Illusie. Kijk in het middenvak van de ster en hoofd van voor naar achteren bewegen. We zien dan twee tegen elkaar in draaiende cirkels.

object # 24

Pastel 110×90 2005.

Fidicen.
Speelman.

Levend op de noten van de muziek, zal de vloer gaan dansen

object # 25 – VERKOCHT / SOLD

Pastel 40×60 2004.

Astrum.
Ster.

Door het einde te begrijpen is het begin te snappen.
Dat ontdekte ik met dit schilderij.

Een verborgen ster dat met 3d kijken zichtbaar wordt.

VERKOCHT / SOLD

object # 26

Pastel 90×70 2005.

Discus.
Werpschijf.

Links de mythologische figuur Atlas, met de wereldbol op zijn rug, terwijl de rechter figuur wereldse dingen juist loslaat, afgebeeld als een discuswerper.

object # 27

Pastel 60×80 2005.

Signa conferre.
De strijd aanbinden.

In het leven worden verschillende tactieken gebruikt om het doel te bereiken.
Twee tegenstanders die op balbezit probeert te spelen zullen uiteindelijk ondervinden dat alleen door vreedzame beheersing het echte doel kan worden bereikt; Mores in placidi.

object # 28

Pastel 80×60 2003.

Matrix.
Getallenschema.

Inwijding van een jongeling. Weergegeven in lichaam, geest en ziel.
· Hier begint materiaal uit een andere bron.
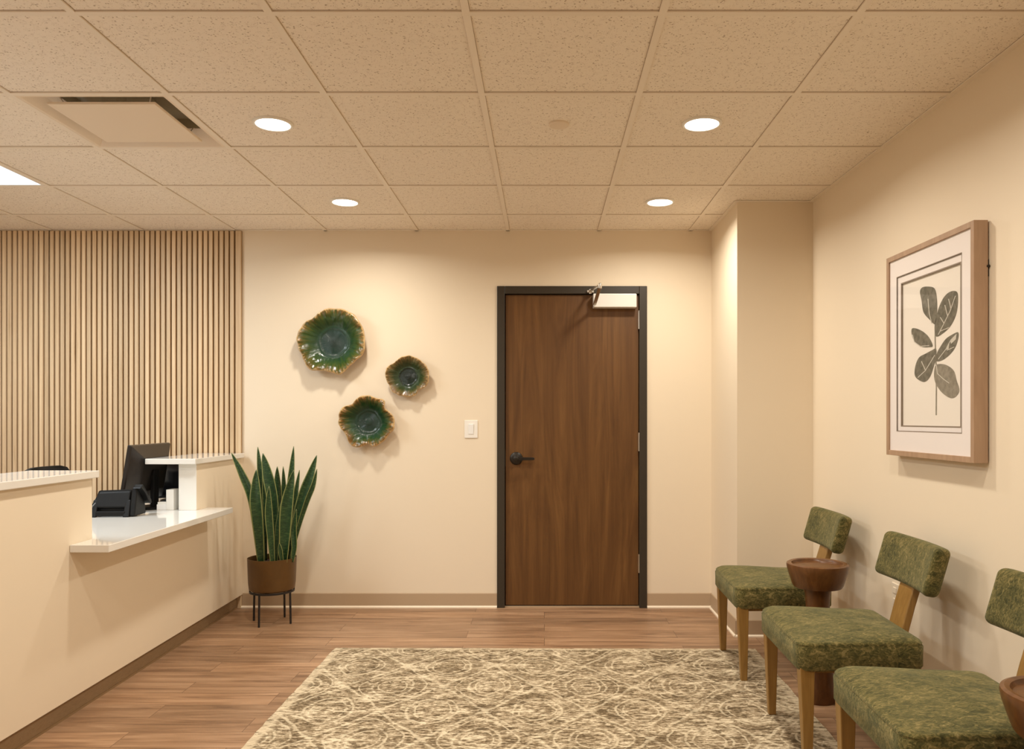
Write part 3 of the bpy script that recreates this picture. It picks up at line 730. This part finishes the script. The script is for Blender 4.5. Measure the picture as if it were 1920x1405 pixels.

Het geheugen in de tijdelijke wereld, dat is afgeleid uit rationele denken, zal bij het punt van niet-rationele waarnemingen op de kruisingen van geheugenelementen, automatisch omgezet worden in herinneringen.

object # 29

Pastel 60×80 2004.

Nocturne.
Nachtstuk.

Een persoonlijkheid die opgaat in de muziek en hierdoor zich vereenzelvigd in de muzieknoot.

object # 30

Pastel 80×60 2003.

Ducere.
Leiden.

Gevangen in een beleidssysteem.

object # 31

Pastel 60×80 2004.

Cogitatie.
Nadenken.

Twee figuren nadenkend op de lijngrens en identiek zijn aan de voor en achterzijden.

object # 32

Pastel 60×80 2005.

Aequalitas.
Gelijkheid.

John F. Kennedy, Martin Luther King, Abraham Lincol, Gandi en Mandela.
Vijf grote vredestichters verweven in blokken.

Verborgen.
Er zijn drie duiven afgebeeld waarvan een duif zichtbaar is.

object # 33

Pastel 60×80 2002.

Illusie.
Zinsbegoocheling.

Gezichtsbedrog tussen zien en relativeren. De waarnemer begrijpt dit en laat los door zijn oog weg te duwen.